The product backlog. Not a ton to say on this right now, but here are some thoughts.

  • The current sprint is not backlog
    Seem’s obvious. But the backlog is the backlog. The current is sprint is what you are focused on and working on.
  • The next sprint is backlog
    yes, the next sprint, on your board, is still backlog. It is somewhat solidified, but it is in flux until when you start the next sprint as your current sprint.
  • Your backlog should be semi-full
    having nothing in your backlog means.. well, you have no backlog, and that isn’t good. You should have enough stories for 1-2 sprints. Having no backlog is like living paycheck to paycheck.
  • You should prune old stories
    Older stories that have been just living in your backlog, should get pruned. Either they are higher priority and should get done, or they aren’t worth doing. They might resurface later as something but they shouldn’t be carried along for months/years if they aren’t important enough to do.
  • Priority matters
    The product owner should make sure they have the backlog prioritized. An backlog that isn’t prioritized is just a stack of cards.
  • Split Backlog into buckets
    I like to split backlog into buckets. Technical vs Product, maybe Features vs Bugs, some way to differentiate things.
  • Try to get as much as you can scored
    You might want to try to score as many stories in the backlog as you can so you are always ready. Of course there is a balance. You want a full backlog, you don’t want 5000 items, and you don’t want to take 3 days scoring things. Score enough so that if you do get ahead you can take stories from the backlog to work on. Try to avoid scoring outside of sprint planning sessions.

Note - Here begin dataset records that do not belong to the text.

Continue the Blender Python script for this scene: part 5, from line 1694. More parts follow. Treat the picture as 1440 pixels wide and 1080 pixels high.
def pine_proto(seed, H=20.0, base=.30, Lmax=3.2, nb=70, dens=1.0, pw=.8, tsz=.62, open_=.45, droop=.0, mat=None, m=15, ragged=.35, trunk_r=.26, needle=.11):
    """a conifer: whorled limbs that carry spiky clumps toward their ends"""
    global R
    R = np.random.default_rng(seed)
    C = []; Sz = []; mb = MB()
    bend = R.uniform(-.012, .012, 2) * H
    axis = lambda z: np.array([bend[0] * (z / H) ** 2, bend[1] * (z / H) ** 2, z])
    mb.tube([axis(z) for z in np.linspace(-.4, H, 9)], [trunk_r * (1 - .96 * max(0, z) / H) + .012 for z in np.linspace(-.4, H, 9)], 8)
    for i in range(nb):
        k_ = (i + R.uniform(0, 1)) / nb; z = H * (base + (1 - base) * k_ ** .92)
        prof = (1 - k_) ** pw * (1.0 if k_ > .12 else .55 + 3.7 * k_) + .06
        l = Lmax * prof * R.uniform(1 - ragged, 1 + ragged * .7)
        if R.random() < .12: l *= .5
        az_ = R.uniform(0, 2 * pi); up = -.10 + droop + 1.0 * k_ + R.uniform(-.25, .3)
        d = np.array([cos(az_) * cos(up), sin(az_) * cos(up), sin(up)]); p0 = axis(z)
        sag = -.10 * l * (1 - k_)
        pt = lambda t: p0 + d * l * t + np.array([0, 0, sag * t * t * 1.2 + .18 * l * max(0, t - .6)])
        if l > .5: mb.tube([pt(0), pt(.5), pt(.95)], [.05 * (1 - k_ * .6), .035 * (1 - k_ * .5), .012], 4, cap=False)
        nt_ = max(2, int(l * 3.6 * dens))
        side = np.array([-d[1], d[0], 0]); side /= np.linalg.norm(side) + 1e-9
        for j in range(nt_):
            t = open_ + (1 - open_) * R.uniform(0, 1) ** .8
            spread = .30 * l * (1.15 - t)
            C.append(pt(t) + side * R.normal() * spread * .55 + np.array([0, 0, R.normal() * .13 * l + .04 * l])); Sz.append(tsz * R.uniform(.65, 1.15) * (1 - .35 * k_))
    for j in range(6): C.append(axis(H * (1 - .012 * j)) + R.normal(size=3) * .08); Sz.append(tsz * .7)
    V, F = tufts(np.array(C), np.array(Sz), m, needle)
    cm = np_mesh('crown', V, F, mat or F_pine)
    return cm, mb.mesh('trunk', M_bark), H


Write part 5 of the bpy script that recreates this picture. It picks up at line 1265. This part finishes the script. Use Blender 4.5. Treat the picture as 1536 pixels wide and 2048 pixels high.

The backlog is one of the most important parts of your Agile process. Without a backlog you don’t have anything to focus on as you move forward through iterations. Try to think of it as a well, a well you don’t want to dry up, but you don’t want to overflow either.

My preference is to have a product backlog and technical backlog. That ensures that technical debt isn’t ignored, but separates concerns as far as features that you might want to implement.